1.    Wie ist der Abbau der Yen-Kredite gelungen bzw. wie wurden diese beglichen?

a.    Wie hoch waren die Buchwerte der abgebauten Yen-Kredite während des Abbaus? (Bitte um Auflistung der Buchwerte zu Jahresende der abgebauten Yen-Kredite über den Zeitraum des Abbaus.)

b.    Kann der Abbau der Yen-Kredite auf einen "budgetschonenden" Abbau der Frankenkredite umgelegt werden?

2.    Können die Verbindlichkeiten in Schweizer Franken bestimmten Exportförderungen zugeordnet werden?

a.    Wenn nein, warum nicht?

b.    Wenn ja, welchen Unternehmen können die Verbindlichkeiten in welcher Höhe zugerechnet werden?

3.    Welche Unternehmen wurden mit Exportförderung durch Haftung in Schweizer Franken unterstützt?

a.    Wie hoch waren die jeweiligen Haftungen?

b.    Mit welcher Begründung wurden die jeweiligen Haftungen übernommen?

4.    Welche Haftungsarten gemäß Ausfuhrförderungsverordnung haben - in welchem Ausmaß - zu Haftungen in Schweizer Franken geführt?

5.    In den Schlussempfehlungen des Rechnungshofs "Haftungen des Bundes für Exportförderungen (Bund 2013/1) wird empfohlen, dass eine Kostenaufstellung über die im Rahmen des Ausfuhrförderungsverfahrens entstandenen Aufwendungen, von der OeKB regelmäßig eingefordert werden sollte.
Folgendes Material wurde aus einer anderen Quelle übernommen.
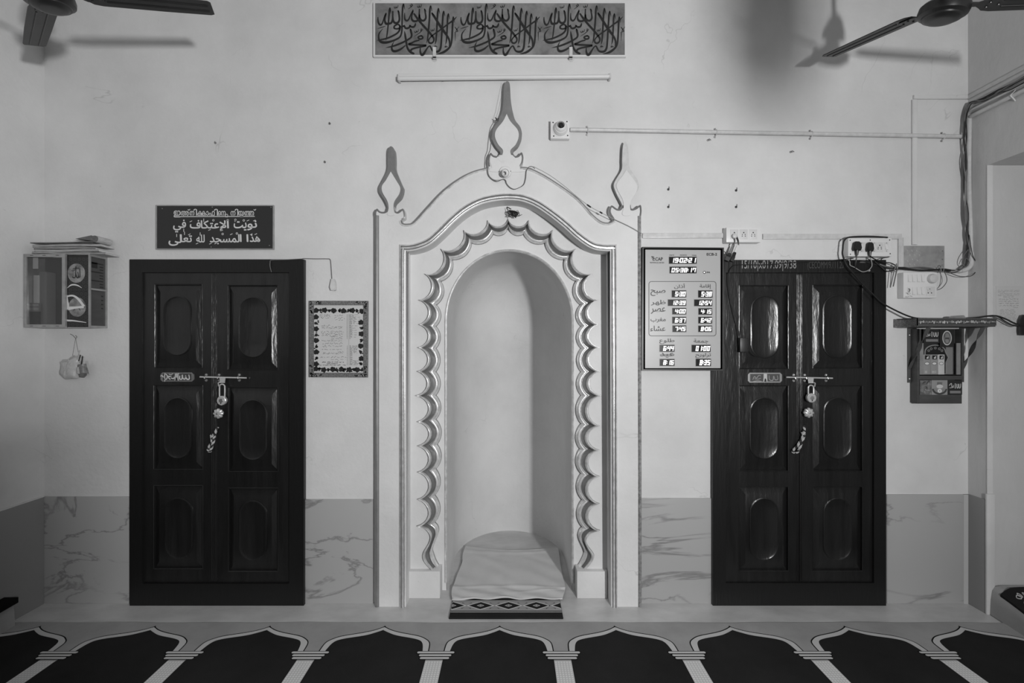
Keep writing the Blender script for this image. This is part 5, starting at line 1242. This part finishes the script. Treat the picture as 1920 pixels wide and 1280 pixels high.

Wie wurde diese Empfehlung von Seiten des Bundesministeriums für Finanzen berücksichtigt?

6.    In den Schlussempfehlungen des Rechnungshofs "Haftungen des Bundes für Exportförderungen (Bund 2013/1) wird empfohlen, dass die Mitglieder des Beirats über die Entwicklung der eingetretenen Schadensfälle nachweislich zu informieren sind. Wie wurde diese Empfehlung von Seiten des Bundesministeriums für Finanzen berücksichtigt?

7.    In den Schlussempfehlungen des Rechnungshofs "Haftungen des Bundes für Exportförderungen (Bund 2013/1) wird empfohlen: "sämtliche wesentliche Schritte eines Schadensfalls sollten schriftlich dokumentiert werden". Wie wurde diese Empfehlung von Seiten des Bundesministeriums für Finanzen berücksichtigt?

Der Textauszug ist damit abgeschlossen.